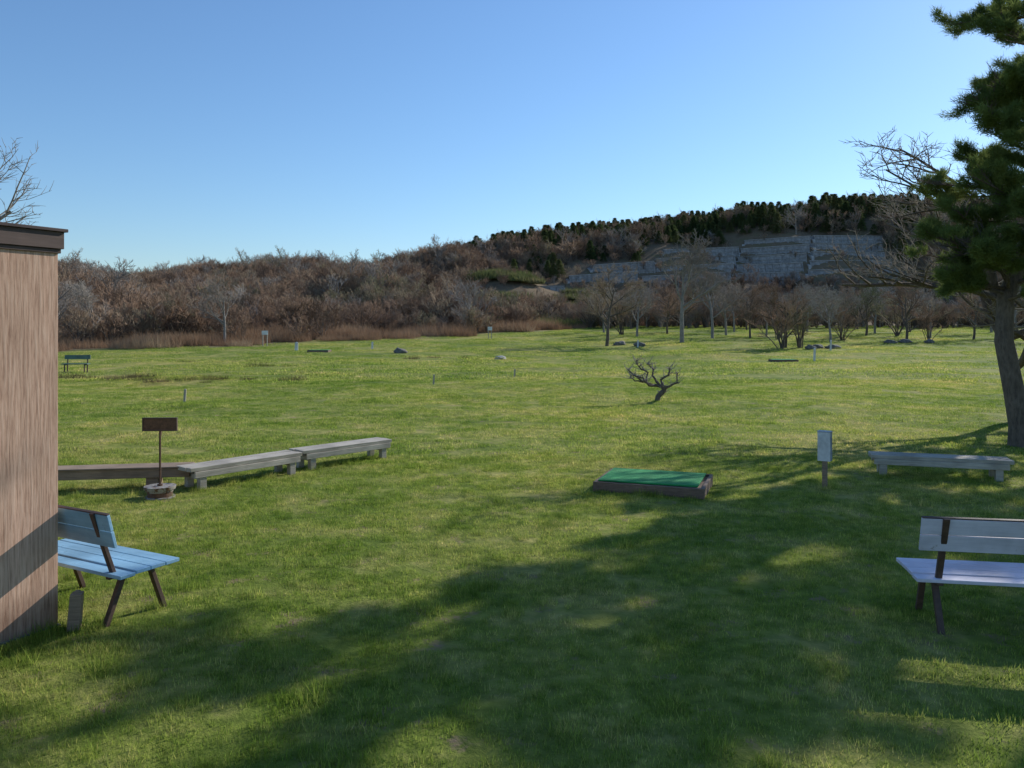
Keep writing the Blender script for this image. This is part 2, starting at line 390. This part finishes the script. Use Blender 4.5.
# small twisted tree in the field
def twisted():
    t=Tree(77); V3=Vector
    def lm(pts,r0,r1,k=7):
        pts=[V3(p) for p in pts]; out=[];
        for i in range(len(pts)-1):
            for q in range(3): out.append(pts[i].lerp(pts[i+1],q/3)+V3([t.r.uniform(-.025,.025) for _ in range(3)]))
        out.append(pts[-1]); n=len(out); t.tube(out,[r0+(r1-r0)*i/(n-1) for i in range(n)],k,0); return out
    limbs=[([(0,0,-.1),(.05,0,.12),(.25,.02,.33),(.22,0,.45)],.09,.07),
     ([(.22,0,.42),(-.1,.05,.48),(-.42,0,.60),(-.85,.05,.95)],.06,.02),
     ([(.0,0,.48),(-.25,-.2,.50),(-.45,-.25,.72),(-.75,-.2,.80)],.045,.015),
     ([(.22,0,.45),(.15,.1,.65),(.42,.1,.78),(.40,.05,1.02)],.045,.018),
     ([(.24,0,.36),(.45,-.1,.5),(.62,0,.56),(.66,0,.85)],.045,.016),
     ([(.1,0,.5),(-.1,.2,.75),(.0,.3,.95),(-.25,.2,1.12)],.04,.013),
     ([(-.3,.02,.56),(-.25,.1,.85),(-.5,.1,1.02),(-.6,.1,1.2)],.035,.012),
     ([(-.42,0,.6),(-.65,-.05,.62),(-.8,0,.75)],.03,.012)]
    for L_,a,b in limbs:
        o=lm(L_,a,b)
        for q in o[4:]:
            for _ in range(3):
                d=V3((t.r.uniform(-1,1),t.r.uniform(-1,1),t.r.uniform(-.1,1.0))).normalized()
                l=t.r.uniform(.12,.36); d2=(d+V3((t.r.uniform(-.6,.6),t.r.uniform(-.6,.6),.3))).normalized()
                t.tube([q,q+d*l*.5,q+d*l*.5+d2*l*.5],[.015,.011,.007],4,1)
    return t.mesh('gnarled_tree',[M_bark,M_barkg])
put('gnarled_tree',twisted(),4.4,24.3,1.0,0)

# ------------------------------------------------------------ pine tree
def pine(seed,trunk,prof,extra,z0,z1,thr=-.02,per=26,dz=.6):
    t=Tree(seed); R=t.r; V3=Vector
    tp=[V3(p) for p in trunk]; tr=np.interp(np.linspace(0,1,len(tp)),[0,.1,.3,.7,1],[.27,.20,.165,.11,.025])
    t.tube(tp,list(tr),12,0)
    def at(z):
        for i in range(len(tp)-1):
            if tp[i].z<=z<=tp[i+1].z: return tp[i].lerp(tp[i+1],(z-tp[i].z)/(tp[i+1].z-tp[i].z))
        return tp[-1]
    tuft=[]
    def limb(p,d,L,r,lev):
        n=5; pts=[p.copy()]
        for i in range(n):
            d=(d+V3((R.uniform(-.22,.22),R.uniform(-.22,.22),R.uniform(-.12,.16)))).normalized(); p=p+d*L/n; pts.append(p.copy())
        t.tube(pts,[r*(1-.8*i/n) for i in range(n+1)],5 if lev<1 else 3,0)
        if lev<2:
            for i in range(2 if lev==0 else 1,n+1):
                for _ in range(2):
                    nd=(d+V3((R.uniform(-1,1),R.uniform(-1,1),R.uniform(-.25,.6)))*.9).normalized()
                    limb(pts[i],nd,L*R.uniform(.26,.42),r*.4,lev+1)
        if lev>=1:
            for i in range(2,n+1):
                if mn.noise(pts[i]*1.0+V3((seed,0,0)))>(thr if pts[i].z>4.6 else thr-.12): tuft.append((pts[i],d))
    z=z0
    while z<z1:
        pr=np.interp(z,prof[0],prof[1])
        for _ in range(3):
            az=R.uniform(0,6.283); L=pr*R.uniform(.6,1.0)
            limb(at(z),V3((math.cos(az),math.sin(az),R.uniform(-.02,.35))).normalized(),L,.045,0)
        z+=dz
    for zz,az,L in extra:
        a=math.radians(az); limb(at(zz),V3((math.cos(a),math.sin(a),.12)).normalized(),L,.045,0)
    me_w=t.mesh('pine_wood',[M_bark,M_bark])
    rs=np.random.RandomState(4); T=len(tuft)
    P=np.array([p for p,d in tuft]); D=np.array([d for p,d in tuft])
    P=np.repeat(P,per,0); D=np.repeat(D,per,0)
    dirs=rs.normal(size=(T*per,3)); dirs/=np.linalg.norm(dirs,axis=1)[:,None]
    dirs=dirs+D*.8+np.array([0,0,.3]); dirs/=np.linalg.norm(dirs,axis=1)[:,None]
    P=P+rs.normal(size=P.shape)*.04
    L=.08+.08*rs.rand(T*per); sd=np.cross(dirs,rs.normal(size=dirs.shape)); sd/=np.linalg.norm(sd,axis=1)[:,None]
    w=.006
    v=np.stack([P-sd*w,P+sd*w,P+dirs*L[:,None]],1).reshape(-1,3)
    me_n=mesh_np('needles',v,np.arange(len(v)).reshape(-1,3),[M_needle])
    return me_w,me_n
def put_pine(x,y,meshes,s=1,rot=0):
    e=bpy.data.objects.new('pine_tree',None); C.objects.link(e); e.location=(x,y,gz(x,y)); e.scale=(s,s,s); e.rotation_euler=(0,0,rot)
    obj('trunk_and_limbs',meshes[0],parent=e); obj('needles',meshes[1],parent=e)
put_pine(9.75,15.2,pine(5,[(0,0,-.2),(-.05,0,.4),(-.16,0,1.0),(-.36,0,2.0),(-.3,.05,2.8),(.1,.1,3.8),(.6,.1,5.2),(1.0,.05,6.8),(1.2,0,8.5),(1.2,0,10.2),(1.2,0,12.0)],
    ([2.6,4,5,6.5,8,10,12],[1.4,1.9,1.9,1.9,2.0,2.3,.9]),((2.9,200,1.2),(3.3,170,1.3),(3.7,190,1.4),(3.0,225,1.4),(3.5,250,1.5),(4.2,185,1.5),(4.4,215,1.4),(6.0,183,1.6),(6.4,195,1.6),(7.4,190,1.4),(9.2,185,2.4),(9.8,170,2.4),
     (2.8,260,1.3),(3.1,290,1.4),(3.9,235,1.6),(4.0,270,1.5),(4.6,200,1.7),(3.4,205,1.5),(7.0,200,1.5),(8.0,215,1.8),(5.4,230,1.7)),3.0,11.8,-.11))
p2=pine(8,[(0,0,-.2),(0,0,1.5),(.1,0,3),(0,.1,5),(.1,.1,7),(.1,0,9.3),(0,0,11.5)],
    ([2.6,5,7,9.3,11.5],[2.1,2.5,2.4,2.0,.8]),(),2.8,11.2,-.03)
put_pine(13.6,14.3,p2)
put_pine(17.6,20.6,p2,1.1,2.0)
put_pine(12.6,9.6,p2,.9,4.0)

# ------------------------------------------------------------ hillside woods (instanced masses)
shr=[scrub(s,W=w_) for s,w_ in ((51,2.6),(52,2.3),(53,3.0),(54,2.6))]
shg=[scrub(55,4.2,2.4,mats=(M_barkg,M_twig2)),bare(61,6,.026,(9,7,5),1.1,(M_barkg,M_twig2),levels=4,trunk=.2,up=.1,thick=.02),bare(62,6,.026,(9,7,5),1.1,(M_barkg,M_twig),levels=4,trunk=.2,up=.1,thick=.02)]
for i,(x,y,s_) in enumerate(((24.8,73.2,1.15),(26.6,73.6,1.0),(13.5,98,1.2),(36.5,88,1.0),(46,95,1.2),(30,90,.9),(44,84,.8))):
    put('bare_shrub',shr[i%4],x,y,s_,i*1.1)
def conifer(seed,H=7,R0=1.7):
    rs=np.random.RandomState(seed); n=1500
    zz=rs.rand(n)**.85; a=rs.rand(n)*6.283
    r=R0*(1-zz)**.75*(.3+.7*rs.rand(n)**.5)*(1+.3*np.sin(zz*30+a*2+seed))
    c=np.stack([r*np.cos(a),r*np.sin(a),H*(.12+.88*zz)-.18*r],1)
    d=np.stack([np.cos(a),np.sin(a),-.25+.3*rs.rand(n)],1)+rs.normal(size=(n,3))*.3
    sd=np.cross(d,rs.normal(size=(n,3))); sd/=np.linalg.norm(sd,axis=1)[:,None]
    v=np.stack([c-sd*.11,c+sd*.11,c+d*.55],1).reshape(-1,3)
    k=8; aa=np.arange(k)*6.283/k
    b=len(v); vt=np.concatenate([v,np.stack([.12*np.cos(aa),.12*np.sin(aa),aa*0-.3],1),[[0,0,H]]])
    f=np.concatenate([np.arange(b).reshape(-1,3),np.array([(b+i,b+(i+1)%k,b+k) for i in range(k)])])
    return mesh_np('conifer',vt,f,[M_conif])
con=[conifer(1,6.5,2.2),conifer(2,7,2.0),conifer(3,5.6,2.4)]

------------

§ **OBJECTIVE**
Skip the pictures and restate exactly the lines from the beginning of the listing to the line with "put('gnarled_tree',twisted(),4.4,24.3,1.0,0)", that line included.

§ **RESPONSE TO THIS TASK**
Keep writing the Blender script for this image. This is part 2, starting at line 390. This part finishes the script. Use Blender 4.5.
# small twisted tree in the field
def twisted():
    t=Tree(77); V3=Vector
    def lm(pts,r0,r1,k=7):
        pts=[V3(p) for p in pts]; out=[];
        for i in range(len(pts)-1):
            for q in range(3): out.append(pts[i].lerp(pts[i+1],q/3)+V3([t.r.uniform(-.025,.025) for _ in range(3)]))
        out.append(pts[-1]); n=len(out); t.tube(out,[r0+(r1-r0)*i/(n-1) for i in range(n)],k,0); return out
    limbs=[([(0,0,-.1),(.05,0,.12),(.25,.02,.33),(.22,0,.45)],.09,.07),
     ([(.22,0,.42),(-.1,.05,.48),(-.42,0,.60),(-.85,.05,.95)],.06,.02),
     ([(.0,0,.48),(-.25,-.2,.50),(-.45,-.25,.72),(-.75,-.2,.80)],.045,.015),
     ([(.22,0,.45),(.15,.1,.65),(.42,.1,.78),(.40,.05,1.02)],.045,.018),
     ([(.24,0,.36),(.45,-.1,.5),(.62,0,.56),(.66,0,.85)],.045,.016),
     ([(.1,0,.5),(-.1,.2,.75),(.0,.3,.95),(-.25,.2,1.12)],.04,.013),
     ([(-.3,.02,.56),(-.25,.1,.85),(-.5,.1,1.02),(-.6,.1,1.2)],.035,.012),
     ([(-.42,0,.6),(-.65,-.05,.62),(-.8,0,.75)],.03,.012)]
    for L_,a,b in limbs:
        o=lm(L_,a,b)
        for q in o[4:]:
            for _ in range(3):
                d=V3((t.r.uniform(-1,1),t.r.uniform(-1,1),t.r.uniform(-.1,1.0))).normalized()
                l=t.r.uniform(.12,.36); d2=(d+V3((t.r.uniform(-.6,.6),t.r.uniform(-.6,.6),.3))).normalized()
                t.tube([q,q+d*l*.5,q+d*l*.5+d2*l*.5],[.015,.011,.007],4,1)
    return t.mesh('gnarled_tree',[M_bark,M_barkg])
put('gnarled_tree',twisted(),4.4,24.3,1.0,0)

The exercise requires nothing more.